■ Problem description
The listing below begins with the first line you should copy; stop after the line containing "return (f(r), f(g), f(b), 1)", and drop every picture.

■ Information provided
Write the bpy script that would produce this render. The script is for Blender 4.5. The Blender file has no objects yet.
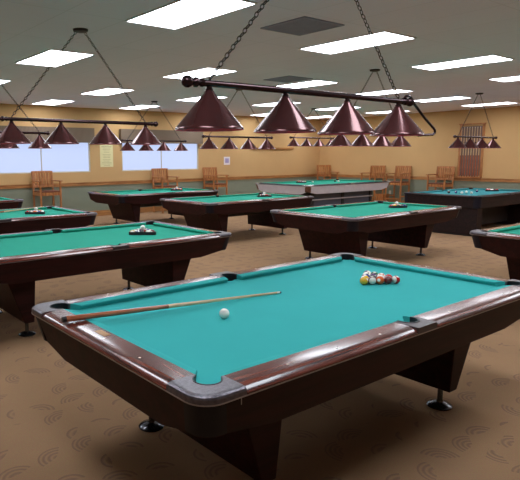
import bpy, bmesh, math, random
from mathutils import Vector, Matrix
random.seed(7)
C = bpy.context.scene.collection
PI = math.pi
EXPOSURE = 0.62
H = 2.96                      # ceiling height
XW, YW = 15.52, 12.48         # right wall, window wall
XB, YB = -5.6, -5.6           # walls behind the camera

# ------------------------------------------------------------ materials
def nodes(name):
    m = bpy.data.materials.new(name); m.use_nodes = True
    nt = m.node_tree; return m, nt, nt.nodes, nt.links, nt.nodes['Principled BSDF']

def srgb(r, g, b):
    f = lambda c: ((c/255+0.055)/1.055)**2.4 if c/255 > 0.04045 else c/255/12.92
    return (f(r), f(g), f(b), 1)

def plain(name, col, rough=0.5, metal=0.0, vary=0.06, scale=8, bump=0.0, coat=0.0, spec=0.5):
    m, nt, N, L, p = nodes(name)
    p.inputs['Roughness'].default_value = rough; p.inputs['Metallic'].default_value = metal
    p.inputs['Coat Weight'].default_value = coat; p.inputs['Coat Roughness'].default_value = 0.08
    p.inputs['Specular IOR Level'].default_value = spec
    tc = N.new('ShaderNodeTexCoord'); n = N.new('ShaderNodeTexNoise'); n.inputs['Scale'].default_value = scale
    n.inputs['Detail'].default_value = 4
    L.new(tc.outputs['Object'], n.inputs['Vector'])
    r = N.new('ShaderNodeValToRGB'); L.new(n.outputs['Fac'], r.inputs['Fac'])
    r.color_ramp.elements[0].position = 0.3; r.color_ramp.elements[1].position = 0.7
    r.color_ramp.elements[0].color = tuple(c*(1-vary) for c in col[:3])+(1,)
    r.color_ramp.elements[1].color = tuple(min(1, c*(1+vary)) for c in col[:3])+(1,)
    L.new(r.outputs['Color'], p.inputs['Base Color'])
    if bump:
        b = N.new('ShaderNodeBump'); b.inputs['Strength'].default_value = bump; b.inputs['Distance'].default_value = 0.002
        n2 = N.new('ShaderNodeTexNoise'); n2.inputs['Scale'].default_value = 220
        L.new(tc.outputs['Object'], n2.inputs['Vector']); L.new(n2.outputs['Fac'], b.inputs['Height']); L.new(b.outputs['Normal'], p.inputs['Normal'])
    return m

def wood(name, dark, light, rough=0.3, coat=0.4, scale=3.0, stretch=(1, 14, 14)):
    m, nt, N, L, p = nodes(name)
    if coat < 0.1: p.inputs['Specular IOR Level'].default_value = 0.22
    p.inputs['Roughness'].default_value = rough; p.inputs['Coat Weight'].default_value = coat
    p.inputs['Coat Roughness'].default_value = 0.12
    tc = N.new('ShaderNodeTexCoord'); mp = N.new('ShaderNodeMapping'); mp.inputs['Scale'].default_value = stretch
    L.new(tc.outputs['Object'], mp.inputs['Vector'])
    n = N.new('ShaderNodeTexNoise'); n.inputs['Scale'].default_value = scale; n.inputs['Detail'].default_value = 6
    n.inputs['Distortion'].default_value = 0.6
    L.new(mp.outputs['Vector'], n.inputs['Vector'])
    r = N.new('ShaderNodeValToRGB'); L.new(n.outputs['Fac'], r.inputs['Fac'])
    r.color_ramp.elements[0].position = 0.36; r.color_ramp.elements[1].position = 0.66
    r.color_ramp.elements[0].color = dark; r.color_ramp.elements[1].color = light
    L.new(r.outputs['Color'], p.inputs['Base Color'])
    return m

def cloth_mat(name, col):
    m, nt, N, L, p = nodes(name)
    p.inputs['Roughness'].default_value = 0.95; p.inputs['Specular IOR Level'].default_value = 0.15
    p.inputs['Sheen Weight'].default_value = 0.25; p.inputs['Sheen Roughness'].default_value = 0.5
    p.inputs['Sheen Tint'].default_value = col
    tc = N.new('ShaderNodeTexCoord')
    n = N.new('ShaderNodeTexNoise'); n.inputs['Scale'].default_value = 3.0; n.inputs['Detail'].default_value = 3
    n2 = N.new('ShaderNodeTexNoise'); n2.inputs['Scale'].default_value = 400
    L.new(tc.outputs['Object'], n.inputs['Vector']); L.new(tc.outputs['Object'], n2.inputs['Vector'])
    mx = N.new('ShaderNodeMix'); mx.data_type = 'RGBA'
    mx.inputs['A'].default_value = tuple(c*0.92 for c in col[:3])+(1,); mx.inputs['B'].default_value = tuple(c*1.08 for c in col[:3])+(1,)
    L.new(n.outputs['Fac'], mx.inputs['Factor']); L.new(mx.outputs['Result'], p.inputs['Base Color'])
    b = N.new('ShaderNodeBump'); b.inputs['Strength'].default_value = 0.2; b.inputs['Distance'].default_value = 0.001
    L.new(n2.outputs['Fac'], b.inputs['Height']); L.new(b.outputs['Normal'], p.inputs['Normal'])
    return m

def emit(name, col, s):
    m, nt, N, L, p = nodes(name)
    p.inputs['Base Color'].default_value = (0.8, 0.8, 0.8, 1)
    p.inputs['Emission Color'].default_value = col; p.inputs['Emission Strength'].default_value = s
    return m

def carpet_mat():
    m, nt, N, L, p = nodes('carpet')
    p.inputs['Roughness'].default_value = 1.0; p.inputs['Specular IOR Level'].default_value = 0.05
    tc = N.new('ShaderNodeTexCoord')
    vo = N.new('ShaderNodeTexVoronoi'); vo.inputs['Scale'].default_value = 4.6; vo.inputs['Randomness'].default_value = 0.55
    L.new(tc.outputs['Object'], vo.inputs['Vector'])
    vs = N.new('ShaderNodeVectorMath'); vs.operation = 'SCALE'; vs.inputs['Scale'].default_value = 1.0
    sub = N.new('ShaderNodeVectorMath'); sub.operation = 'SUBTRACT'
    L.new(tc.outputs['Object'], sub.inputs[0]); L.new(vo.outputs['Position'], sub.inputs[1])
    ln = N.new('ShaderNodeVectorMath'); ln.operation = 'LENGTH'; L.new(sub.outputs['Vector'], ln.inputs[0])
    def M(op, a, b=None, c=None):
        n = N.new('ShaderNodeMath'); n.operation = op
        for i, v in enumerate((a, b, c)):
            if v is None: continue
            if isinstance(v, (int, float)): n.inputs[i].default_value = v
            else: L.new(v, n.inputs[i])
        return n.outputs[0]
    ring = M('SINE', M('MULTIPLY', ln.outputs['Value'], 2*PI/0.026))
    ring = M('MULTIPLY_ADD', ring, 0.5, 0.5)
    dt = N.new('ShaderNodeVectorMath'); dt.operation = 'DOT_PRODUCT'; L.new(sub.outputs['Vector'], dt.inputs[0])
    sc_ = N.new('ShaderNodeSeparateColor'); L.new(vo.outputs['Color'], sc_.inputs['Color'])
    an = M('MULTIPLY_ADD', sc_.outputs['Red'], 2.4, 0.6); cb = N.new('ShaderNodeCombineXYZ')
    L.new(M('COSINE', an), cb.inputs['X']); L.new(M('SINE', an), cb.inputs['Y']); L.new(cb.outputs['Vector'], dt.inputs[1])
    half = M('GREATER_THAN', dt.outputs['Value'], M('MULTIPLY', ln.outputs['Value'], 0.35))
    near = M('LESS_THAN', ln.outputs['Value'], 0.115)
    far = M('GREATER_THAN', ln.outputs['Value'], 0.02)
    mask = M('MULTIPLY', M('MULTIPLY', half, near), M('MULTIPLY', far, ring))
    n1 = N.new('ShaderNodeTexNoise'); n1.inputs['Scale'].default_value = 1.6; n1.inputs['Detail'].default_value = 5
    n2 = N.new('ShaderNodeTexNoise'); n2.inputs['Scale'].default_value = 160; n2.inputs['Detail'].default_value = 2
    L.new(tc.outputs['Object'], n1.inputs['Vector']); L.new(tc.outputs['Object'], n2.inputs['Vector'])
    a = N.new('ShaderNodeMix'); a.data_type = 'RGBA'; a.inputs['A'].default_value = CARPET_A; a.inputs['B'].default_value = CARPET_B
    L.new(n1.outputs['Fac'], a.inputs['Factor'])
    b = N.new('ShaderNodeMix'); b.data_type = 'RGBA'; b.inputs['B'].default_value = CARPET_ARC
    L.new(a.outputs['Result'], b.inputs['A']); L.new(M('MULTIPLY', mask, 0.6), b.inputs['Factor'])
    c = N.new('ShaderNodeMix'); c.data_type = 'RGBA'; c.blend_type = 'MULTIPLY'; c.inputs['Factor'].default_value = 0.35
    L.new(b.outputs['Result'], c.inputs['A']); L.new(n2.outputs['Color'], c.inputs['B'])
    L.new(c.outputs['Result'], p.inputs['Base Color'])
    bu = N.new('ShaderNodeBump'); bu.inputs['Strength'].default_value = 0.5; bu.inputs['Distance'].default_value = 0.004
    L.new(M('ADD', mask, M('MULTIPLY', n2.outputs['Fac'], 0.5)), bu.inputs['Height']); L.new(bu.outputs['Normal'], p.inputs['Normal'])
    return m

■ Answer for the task
Write the bpy script that would produce this render. The script is for Blender 4.5. The Blender file has no objects yet.
import bpy, bmesh, math, random
from mathutils import Vector, Matrix
random.seed(7)
C = bpy.context.scene.collection
PI = math.pi
EXPOSURE = 0.62
H = 2.96                      # ceiling height
XW, YW = 15.52, 12.48         # right wall, window wall
XB, YB = -5.6, -5.6           # walls behind the camera

# ------------------------------------------------------------ materials
def nodes(name):
    m = bpy.data.materials.new(name); m.use_nodes = True
    nt = m.node_tree; return m, nt, nt.nodes, nt.links, nt.nodes['Principled BSDF']

def srgb(r, g, b):
    f = lambda c: ((c/255+0.055)/1.055)**2.4 if c/255 > 0.04045 else c/255/12.92
    return (f(r), f(g), f(b), 1)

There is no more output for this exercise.